## [Requirements]
Only the lines from the one containing "x, y = corn_plants(50000, (-150, 80, 6, 175), edge=(4, 200));" through the end of the material are to be echoed, each exactly as it appears.

-- start Data excerpt --

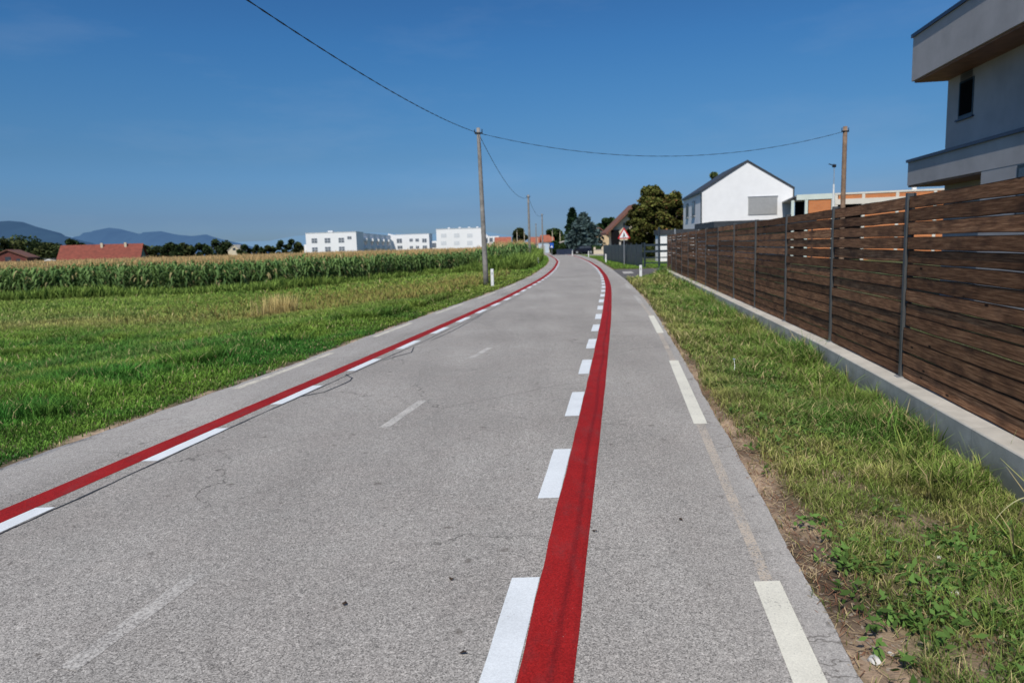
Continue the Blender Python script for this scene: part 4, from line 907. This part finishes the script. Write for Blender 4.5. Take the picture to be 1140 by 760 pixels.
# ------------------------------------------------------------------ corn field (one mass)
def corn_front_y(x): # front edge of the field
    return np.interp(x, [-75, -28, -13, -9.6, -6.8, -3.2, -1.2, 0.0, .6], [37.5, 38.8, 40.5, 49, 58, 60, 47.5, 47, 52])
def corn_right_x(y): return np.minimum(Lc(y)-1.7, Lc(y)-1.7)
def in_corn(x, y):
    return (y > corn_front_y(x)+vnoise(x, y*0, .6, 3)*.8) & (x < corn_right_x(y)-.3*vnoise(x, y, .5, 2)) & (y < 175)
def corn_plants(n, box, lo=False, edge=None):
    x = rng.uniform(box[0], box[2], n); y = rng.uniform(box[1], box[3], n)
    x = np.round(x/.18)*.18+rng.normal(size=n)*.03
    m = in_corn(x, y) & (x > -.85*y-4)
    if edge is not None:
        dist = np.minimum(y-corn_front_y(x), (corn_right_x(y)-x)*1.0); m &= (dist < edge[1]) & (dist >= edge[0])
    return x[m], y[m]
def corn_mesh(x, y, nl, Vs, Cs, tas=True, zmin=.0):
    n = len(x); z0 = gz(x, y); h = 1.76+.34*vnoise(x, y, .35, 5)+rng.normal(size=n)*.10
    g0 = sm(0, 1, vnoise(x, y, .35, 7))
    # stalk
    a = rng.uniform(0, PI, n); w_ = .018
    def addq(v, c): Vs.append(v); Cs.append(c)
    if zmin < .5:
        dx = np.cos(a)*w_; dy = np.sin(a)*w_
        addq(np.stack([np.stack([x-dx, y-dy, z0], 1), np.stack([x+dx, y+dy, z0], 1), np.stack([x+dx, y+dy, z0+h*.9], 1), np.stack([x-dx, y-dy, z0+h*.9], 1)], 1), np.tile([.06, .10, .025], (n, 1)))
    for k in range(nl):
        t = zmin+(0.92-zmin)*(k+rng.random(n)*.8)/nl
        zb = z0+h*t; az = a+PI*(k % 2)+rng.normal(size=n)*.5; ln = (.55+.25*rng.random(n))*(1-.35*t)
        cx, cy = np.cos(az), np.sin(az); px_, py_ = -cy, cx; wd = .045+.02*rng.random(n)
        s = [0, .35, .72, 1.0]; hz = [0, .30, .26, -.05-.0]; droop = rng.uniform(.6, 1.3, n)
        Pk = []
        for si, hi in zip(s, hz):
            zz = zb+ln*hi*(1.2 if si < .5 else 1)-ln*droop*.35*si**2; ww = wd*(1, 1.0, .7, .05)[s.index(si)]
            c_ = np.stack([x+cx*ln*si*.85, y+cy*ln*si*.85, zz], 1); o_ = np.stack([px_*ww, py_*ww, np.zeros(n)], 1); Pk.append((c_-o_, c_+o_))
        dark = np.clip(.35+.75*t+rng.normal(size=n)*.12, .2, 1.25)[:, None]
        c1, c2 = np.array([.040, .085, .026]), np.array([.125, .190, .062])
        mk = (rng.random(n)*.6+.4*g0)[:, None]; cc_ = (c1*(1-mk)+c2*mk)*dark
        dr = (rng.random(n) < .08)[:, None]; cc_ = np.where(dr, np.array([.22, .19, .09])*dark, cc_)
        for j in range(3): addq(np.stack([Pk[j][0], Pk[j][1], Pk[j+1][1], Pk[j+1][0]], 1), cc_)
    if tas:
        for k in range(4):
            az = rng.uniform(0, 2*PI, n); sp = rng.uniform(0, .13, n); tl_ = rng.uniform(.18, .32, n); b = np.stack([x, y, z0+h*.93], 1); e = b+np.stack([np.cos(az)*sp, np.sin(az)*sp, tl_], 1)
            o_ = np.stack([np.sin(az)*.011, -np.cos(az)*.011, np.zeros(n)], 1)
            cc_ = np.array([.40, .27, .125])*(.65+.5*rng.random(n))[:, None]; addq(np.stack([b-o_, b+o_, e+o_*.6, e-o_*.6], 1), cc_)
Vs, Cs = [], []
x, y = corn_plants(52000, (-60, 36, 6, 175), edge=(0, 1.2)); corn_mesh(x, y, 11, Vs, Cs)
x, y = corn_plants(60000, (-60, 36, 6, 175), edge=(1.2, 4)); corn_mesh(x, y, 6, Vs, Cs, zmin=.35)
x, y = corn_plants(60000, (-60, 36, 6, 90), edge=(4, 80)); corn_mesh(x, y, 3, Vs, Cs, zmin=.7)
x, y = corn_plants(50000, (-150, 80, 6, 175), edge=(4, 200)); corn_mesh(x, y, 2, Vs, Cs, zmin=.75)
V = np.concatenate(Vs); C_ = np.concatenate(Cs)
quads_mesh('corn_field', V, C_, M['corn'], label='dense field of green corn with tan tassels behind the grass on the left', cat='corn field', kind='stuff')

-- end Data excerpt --

## [Task answer]
x, y = corn_plants(50000, (-150, 80, 6, 175), edge=(4, 200)); corn_mesh(x, y, 2, Vs, Cs, zmin=.75)
V = np.concatenate(Vs); C_ = np.concatenate(Cs)
quads_mesh('corn_field', V, C_, M['corn'], label='dense field of green corn with tan tassels behind the grass on the left', cat='corn field', kind='stuff')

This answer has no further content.